I hate the pussy-footing of chinese martial arts like kung fu and this. Just feels like a waste of energy to go from pose to pose in order to show off your might. But it's aesthetic. Nonetheless, 5 stars because they still kick ass.
Yeah but most marital arts seem to be based around the idea that if you time your attacks correctly or manage to control your opponent's limbs properly you can beat him up. As we all know this is impossible without being some sort of meta human with incredible reflexes and strength or in the movies. However at some point when these fighting styles were being developed one of two things had to happen: either someone could actually do this sort of craziness or someone couldn't but was such a great bullshit artist that he convinced enough people that he could and it was possible to learn how to do it too that a tradition started. I'm betting on the latter.
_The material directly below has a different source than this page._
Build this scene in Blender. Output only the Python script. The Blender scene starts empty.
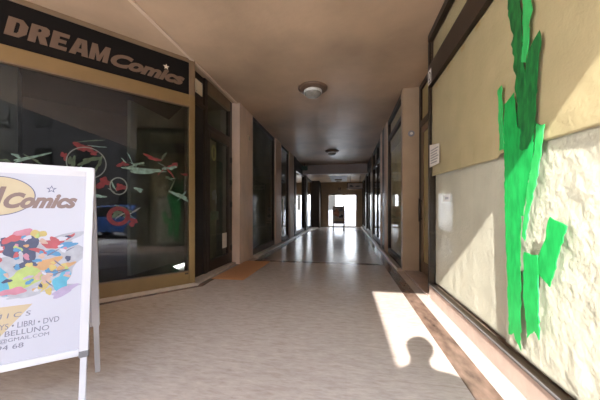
import bpy, bmesh, math, random
from mathutils import Vector, Matrix, noise
random.seed(7)
scene = bpy.context.scene
COL = scene.collection
PI = math.pi

# ------------------------------------------------------------------ materials
def new_mat(name):
    m = bpy.data.materials.new(name); m.use_nodes = True
    nt = m.node_tree
    return m, nt, nt.nodes, nt.links, nt.nodes['Principled BSDF']

def mat(name, col, rough=0.5, metal=0.0, var=0.12, scale=6.0, stretch=(1, 1, 1), bump=0.0, bscale=40.0, spec=0.5):
    m, nt, N, L, P = new_mat(name)
    tc = N.new('ShaderNodeTexCoord'); mp = N.new('ShaderNodeMapping'); mp.inputs['Scale'].default_value = stretch
    L.new(tc.outputs['Object'], mp.inputs['Vector'])
    no = N.new('ShaderNodeTexNoise'); no.inputs['Scale'].default_value = scale; no.inputs['Detail'].default_value = 6
    L.new(mp.outputs['Vector'], no.inputs['Vector'])
    r = N.new('ShaderNodeValToRGB')
    a = [max(0, c * (1 - var)) for c in col]; b = [min(1, c * (1 + var)) for c in col]
    r.color_ramp.elements[0].position = 0.3; r.color_ramp.elements[1].position = 0.7
    r.color_ramp.elements[0].color = (*a, 1); r.color_ramp.elements[1].color = (*b, 1)
    L.new(no.outputs['Fac'], r.inputs['Fac']); L.new(r.outputs['Color'], P.inputs['Base Color'])
    P.inputs['Roughness'].default_value = rough; P.inputs['Metallic'].default_value = metal
    P.inputs['Specular IOR Level'].default_value = spec
    if bump:
        n2 = N.new('ShaderNodeTexNoise'); n2.inputs['Scale'].default_value = bscale; n2.inputs['Detail'].default_value = 4
        L.new(mp.outputs['Vector'], n2.inputs['Vector'])
        bn = N.new('ShaderNodeBump'); bn.inputs['Strength'].default_value = bump; bn.inputs['Distance'].default_value = 0.02
        L.new(n2.outputs['Fac'], bn.inputs['Height']); L.new(bn.outputs['Normal'], P.inputs['Normal'])
    return m

def floor_mat():
    m, nt, N, L, P = new_mat('polished_travertine')
    tc = N.new('ShaderNodeTexCoord')
    def nz(scale, sx, sy, det=8, dist=0.0):
        mp = N.new('ShaderNodeMapping'); mp.inputs['Scale'].default_value = (sx, sy, 1)
        L.new(tc.outputs['Object'], mp.inputs['Vector'])
        n = N.new('ShaderNodeTexNoise'); n.inputs['Scale'].default_value = scale; n.inputs['Detail'].default_value = det
        n.inputs['Roughness'].default_value = 0.65; n.inputs['Distortion'].default_value = dist
        L.new(mp.outputs['Vector'], n.inputs['Vector']); return n
    n1 = nz(7.5, 1.0, 3.8, 12, .4); n2 = nz(16, 1.0, 4.0, 8, .3); n3 = nz(0.7, 1, 1, 3)
    r = N.new('ShaderNodeValToRGB')
    cr = r.color_ramp; cr.elements[0].position = 0.36; cr.elements[1].position = 0.64
    cr.elements[0].color = (0.34, 0.27, 0.23, 1); cr.elements[1].color = (0.54, 0.455, 0.40, 1)
    e = cr.elements.new(0.5); e.color = (0.44, 0.378, 0.335, 1)
    mx = N.new('ShaderNodeMix'); mx.data_type = 'FLOAT'; mx.inputs[0].default_value = 0.45
    L.new(n1.outputs['Fac'], mx.inputs[2]); L.new(n2.outputs['Fac'], mx.inputs[3])
    mx2 = N.new('ShaderNodeMix'); mx2.data_type = 'FLOAT'; mx2.inputs[0].default_value = 0.2
    L.new(mx.outputs[0], mx2.inputs[2]); L.new(n3.outputs['Fac'], mx2.inputs[3])
    L.new(mx2.outputs[0], r.inputs['Fac'])
    br = N.new('ShaderNodeTexBrick'); br.offset = 0.0
    br.inputs['Scale'].default_value = 1.0; br.inputs['Mortar Size'].default_value = 0.004
    br.inputs['Brick Width'].default_value = 0.6; br.inputs['Row Height'].default_value = 0.6
    br.inputs['Color1'].default_value = (1, 1, 1, 1); br.inputs['Color2'].default_value = (0.95, 0.94, 0.93, 1)
    br.inputs['Mortar'].default_value = (0.8, 0.77, 0.74, 1)
    L.new(tc.outputs['Object'], br.inputs['Vector'])
    mul = N.new('ShaderNodeMix'); mul.data_type = 'RGBA'; mul.blend_type = 'MULTIPLY'; mul.inputs[0].default_value = 0.12
    L.new(r.outputs['Color'], mul.inputs[6]); L.new(br.outputs['Color'], mul.inputs[7])
    L.new(mul.outputs[2], P.inputs['Base Color'])
    rr = N.new('ShaderNodeMapRange'); rr.inputs['To Min'].default_value = 0.15; rr.inputs['To Max'].default_value = 0.30
    L.new(n2.outputs['Fac'], rr.inputs['Value']); L.new(rr.outputs['Result'], P.inputs['Roughness'])
    P.inputs['Specular IOR Level'].default_value = 0.5
    return m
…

zato: Dead on but the 5th word in your comment should be 'movies'. Real martial arts never looks like that stuff and only revolves around constant training to reteach your body to replace less efficient instinctual reactions with more efficient ones. I look at this stuff like the coolness of the stop motion sinbad and clash of the titans movies- just fun fantasy. In real life 75% of all fights end up on the ground in under 30 seconds.
Uh this is cool and all, and it's Yuan Wo Ping, so you know, five stars. But it's hardly better than the flaming posts showdown from Iron Monkey. It was hardly as boring as something from Kill Bill, either, though.